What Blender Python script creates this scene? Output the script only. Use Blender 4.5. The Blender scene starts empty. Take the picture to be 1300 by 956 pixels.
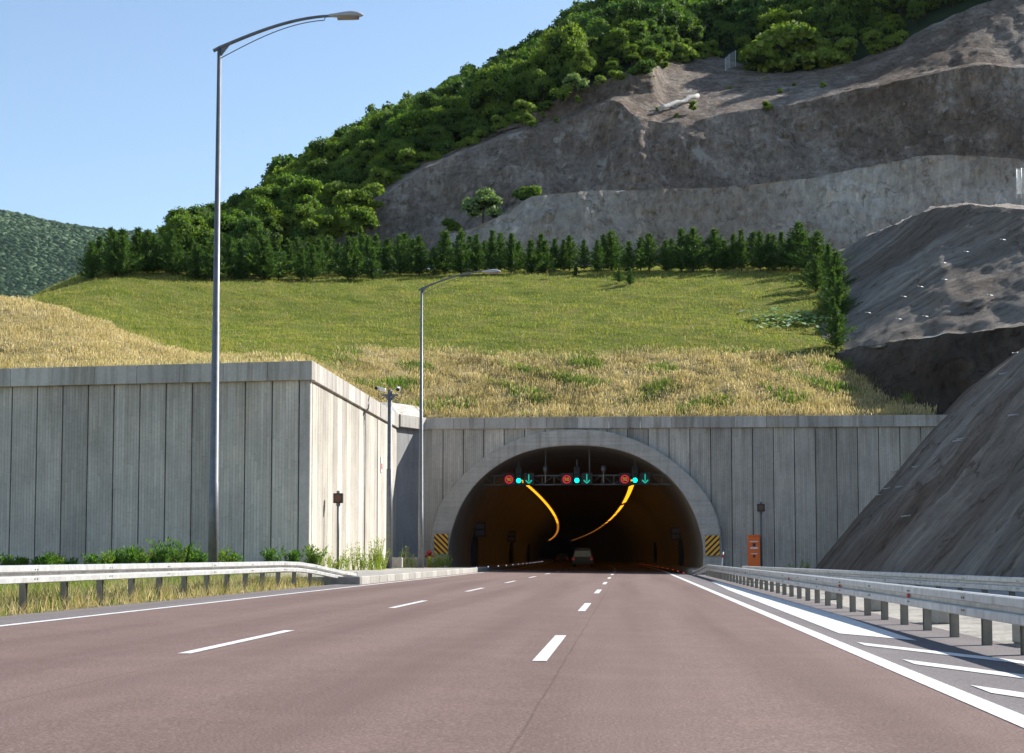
import bpy, math, random
import numpy as np
from mathutils import Vector, Matrix, noise as mnoise

random.seed(7); RNG = np.random.default_rng(7)
SC = bpy.context.scene; COL = SC.collection

# ------------------------------------------------------------------ camera
F = 2050.0; CH = 1.052; PITCH = math.radians(3.9); CY = 706 - F*math.tan(PITCH)
YAW = math.atan(147/F*math.cos(PITCH))
fwd = Vector((-math.sin(YAW)*math.cos(PITCH), math.cos(YAW)*math.cos(PITCH), math.sin(PITCH)))
rgt = Vector((math.cos(YAW), math.sin(YAW), 0)); upv = rgt.cross(fwd)
CAM = Vector((0, 0, CH))
def P(px, py, Y):
    """world point at distance Y down the road seen at that place of the photograph"""
    d = fwd + rgt*((px-650)/F) + upv*((CY-py)/F)
    return CAM + d*(Y/d.y)
cd = bpy.data.cameras.new('camera'); cam = bpy.data.objects.new('camera', cd); COL.objects.link(cam)
cam.matrix_world = Matrix.Translation(CAM) @ Matrix((rgt, upv, -fwd)).transposed().to_4x4()
cd.sensor_width = 36; cd.sensor_fit = 'HORIZONTAL'; cd.lens = 36*F/1300
cd.shift_y = (CY-478)/1300; cd.clip_start = 0.1; cd.clip_end = 8000
SC.camera = cam

# ------------------------------------------------------------------ helpers
def tag(o, label=None, cat=None, group=None, kind=None):
    if label: o['label'] = label
    if cat: o['category'] = cat
    if group: o['group'] = group
    if kind: o['kind'] = kind
    return o
def empty(name, loc, label, cat, group=None, rz=0):
    o = bpy.data.objects.new(name, None); COL.objects.link(o); o.location = loc
    o.rotation_euler = (0, 0, rz); o.empty_display_size = .3
    return tag(o, label, cat, group)
def link(name, me, parent=None, loc=None):
    o = bpy.data.objects.new(name, me); COL.objects.link(o)
    if parent: o.parent = parent
    if loc is not None: o.location = loc
    return o
def np_mesh(name, V, faces, mats, k=3, smooth=False, midx=None):
    V = np.asarray(V, dtype=np.float32).reshape(-1, 3); Fc = np.asarray(faces, dtype=np.int32).reshape(-1, k)
    me = bpy.data.meshes.new(name); n = len(Fc)
    me.vertices.add(len(V)); me.vertices.foreach_set('co', V.ravel())
    me.loops.add(n*k); me.loops.foreach_set('vertex_index', Fc.ravel())
    me.polygons.add(n); me.polygons.foreach_set('loop_start', np.arange(0, n*k, k, dtype=np.int32))
    try: me.polygons.foreach_set('loop_total', np.full(n, k, dtype=np.int32))
    except Exception: pass
    for m in (mats if isinstance(mats, (list, tuple)) else [mats]): me.materials.append(m)
    if midx is not None: me.polygons.foreach_set('material_index', np.asarray(midx, dtype=np.int32))
    me.update(calc_edges=True); me.validate()
    if smooth: me.polygons.foreach_set('use_smooth', [True]*len(me.polygons))
    return me
class MB:
    def __init__(s): s.v = []; s.f = []; s.mi = []; s.sm = []
    def add(s, vs, fs, mi=0, sm=False):
        b = len(s.v); s.v += [tuple(v) for v in vs]; s.f += [tuple(b+i for i in f) for f in fs]
        s.mi += [mi]*len(fs); s.sm += [sm]*len(fs); return s
    def box(s, c, d, rz=0, mi=0, rot=None, bev=0):
        hx, hy, hz = d[0]/2, d[1]/2, d[2]/2
        R = rot if rot else Matrix.Rotation(rz, 3, 'Z'); c = Vector(c)
        if bev:
            b = bev; vs = []
            rings = [(-hz, b), (-hz+b, 0), (hz-b, 0), (hz, b)]
            for z, ins in rings:
                x, y = hx-ins, hy-ins; q = b if ins == 0 else 0
                for (px, py) in ((-x+q, -y), (x-q, -y), (x, -y+q), (x, y-q), (x-q, y), (-x+q, y), (-x, y-q), (-x, -y+q)):
                    vs.append(R @ Vector((px, py, z)) + c)
            fs = [tuple(range(7, -1, -1)), tuple(24+i for i in range(8))]
            for r in range(3):
                for i in range(8): j = (i+1) % 8; fs.append((r*8+i, r*8+j, r*8+8+j, r*8+8+i))
            return s.add(vs, fs, mi)
        vs = [R @ Vector((x*hx, y*hy, z*hz)) + c for z in (-1, 1) for y in (-1, 1) for x in (-1, 1)]
        return s.add(vs, [(0, 2, 3, 1), (4, 5, 7, 6), (0, 1, 5, 4), (2, 6, 7, 3), (0, 4, 6, 2), (1, 3, 7, 5)], mi)
    def tube(s, path, rad, seg=10, mi=0, cap=True):
        path = [Vector(p) for p in path]; n = len(path)
        if not hasattr(rad, '__len__'): rad = [rad]*n
        vs = []; prev = None
        for i, p in enumerate(path):
            t = (path[min(i+1, n-1)] - path[max(i-1, 0)]).normalized()
            if prev is None:
                a = Vector((0, 0, 1)) if abs(t.z) < .9 else Vector((1, 0, 0)); u = t.cross(a).normalized()
            else: u = (prev - t*prev.dot(t)).normalized()
            prev = u; w = t.cross(u)
            for k in range(seg):
                a = 2*math.pi*k/seg; vs.append(p + (u*math.cos(a) + w*math.sin(a))*rad[i])
        fs = [(i*seg+k, i*seg+(k+1) % seg, (i+1)*seg+(k+1) % seg, (i+1)*seg+k) for i in range(n-1) for k in range(seg)]
        s.add(vs, fs, mi, True)
        if cap:
            s.f += [tuple(len(s.v)-len(vs)+k for k in range(seg-1, -1, -1)), tuple(len(s.v)-seg+k for k in range(seg))]
            s.mi += [mi, mi]; s.sm += [False, False]
        return s
    def disc(s, c, r, depth, axis='Y', seg=20, mi=0):
        a = {'Y': Vector((0, 1, 0)), 'Z': Vector((0, 0, 1)), 'X': Vector((1, 0, 0))}[axis]; c = Vector(c)
        return s.tube([c - a*depth/2, c + a*depth/2], r, seg, mi)
    def prism(s, poly, p0, ax_u, ax_v, ax_n, depth, mi=0):
        n = len(poly); U, Vv, N = Vector(ax_u), Vector(ax_v), Vector(ax_n)
        a = [Vector(p0) + U*x + Vv*y for x, y in poly]; b = [p + N*depth for p in a]
        return s.add(a+b, [tuple(range(n)), tuple(range(2*n-1, n-1, -1))] + [(i, n+i, n+(i+1) % n, (i+1) % n) for i in range(n)], mi)
    def sweep(s, prof, path, up=(0, 0, 1), mi=0, closed=True):
        """closed 2D profile (side, height) swept along a path; side points to the right of travel"""
        path = [Vector(p) for p in path]; n = len(path); m = len(prof); vs = []
        for i, p in enumerate(path):
            t = (path[min(i+1, n-1)] - path[max(i-1, 0)]); t.z = 0; t.normalize(); r = Vector((t.y, -t.x, 0))
            vs += [p + r*a + Vector((0, 0, h)) for a, h in prof]
        fs = [(i*m+k, i*m+(k+1) % m, (i+1)*m+(k+1) % m, (i+1)*m+k) for i in range(n-1) for k in range(m if closed else m-1)]
        if closed: fs += [tuple(range(m-1, -1, -1)), tuple((n-1)*m+k for k in range(m))]
        return s.add(vs, fs, mi)
    def build(s, name, mats, parent=None, loc=None, smooth=None):
        me = bpy.data.meshes.new(name); me.from_pydata(s.v, [], s.f)
        for m in (mats if isinstance(mats, (list, tuple)) else [mats]): me.materials.append(m)
        me.polygons.foreach_set('material_index', s.mi)
        me.polygons.foreach_set('use_smooth', s.sm if smooth is None else [smooth]*len(s.f))
        me.update()
        import bmesh
        b = bmesh.new(); b.from_mesh(me); bmesh.ops.recalc_face_normals(b, faces=b.faces); b.to_mesh(me); b.free()
        return link(name, me, parent, loc)
def copy_tree(o, parent=None):
    c = o.copy(); COL.objects.link(c); c.parent = parent
    for ch in list(o.children):
        k = ch.copy(); COL.objects.link(k); k.parent = c
        for g in list(ch.children):
            q = g.copy(); COL.objects.link(q); q.parent = k
    return c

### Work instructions
Extract the lines exactly, please: the first line of the listing, the line with "from mathutils import", and every line between them, but no pictures.

### The output
What Blender Python script creates this scene? Output the script only. Use Blender 4.5. The Blender scene starts empty. Take the picture to be 1300 by 956 pixels.
import bpy, math, random
import numpy as np
from mathutils import Vector, Matrix, noise as mnoise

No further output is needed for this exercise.